Lott referred to the missed deadline for the U.S. Department of Energy to start accepting thousands of tons of highly radioactive waste from commercial power plants. Some utilities and states have sued the DOE to force it to accept the irradiated fuel rods after the Jan. 31 deadline passed.

The senator also said he thought President Clinton might re-assess his veto threat.

But Sen. Tom Daschle, D-S.D., said the president was committed to a veto on a temporary nuclear waste storage site in Nevada. Clinton said temporary nuclear storage at the Nevada Test Site counters the scientific work at Yucca Mountain, the only site Congress chose to study as the world's first permanent high-level nuclear waste dump.

If Lott could introduce a motion to proceed with a temporary storage bill by Friday, Congress would need eight days to process it, said Derek Jumpers, Senate Energy and Natural Resources Committee staffer.

"That's the best case scenario," Jumpers said. "Much of what will happen in the next week or two is in the leader's hands."

There is no language drafted for a new bill.

As soon as Lott notifies the Senate on the intent to proceed with the bill, however, Reid and Bryan can begin procedural tactics such as filibusters to stall the legislation.

Lott faces a May 23 deadline when Congress will recess for a week to move the bill through the Senate and the House.

Congressional staff have been meeting informally since March over the legislation. Their meetings have picked up the pace in the last week or two.

Rep. Thomas Bliley, R-Va., who heads the House Commerce Committee, and Sen. Frank Murkowski, R-Alaska, chairman of the Senate Energy and Natural Resources Committee agreed to bypass formal procedures to paper over major differences between the House and Senate versions of the temporary nuclear waste storage bills.

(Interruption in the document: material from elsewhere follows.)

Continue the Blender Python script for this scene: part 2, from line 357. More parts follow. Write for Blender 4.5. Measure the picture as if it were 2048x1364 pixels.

Staff members said Tuesday that it appeared Lott would introduce a bill with language close to the House bill, which brought objections from some senators. Sen. John Chaffee, R-R.I., is a key vote on the issue. He voted with Nevada on the temporary storage issue in 1996 and against in 1997. He said he does not favor the House legislation.

If House and Senate staff can strike a deal in their informal meetings on language for the bill, it will cut Bryan and Reid's delaying tactics from six to three moves.

In the fall, the House and Senate were close to agreeing on a temporary storage bill until Reps. John Ensign and James Gibbons, both R-Nev., noted that the bill could not be voted on because it involved tax and revenue measures. By law, such funding matters must begin in the House. The arcane and unusual measure scuttled all of the Senate's previous work on its nuclear waste bill.

The Senate was forced to start over by re-approving the bill and hammering out differences in an attempt to avoid conference committee delays between the two houses.

The House passed its original bill with a two-thirds majority, but the Senate was two votes shy of the 67 needed to override a presidential veto.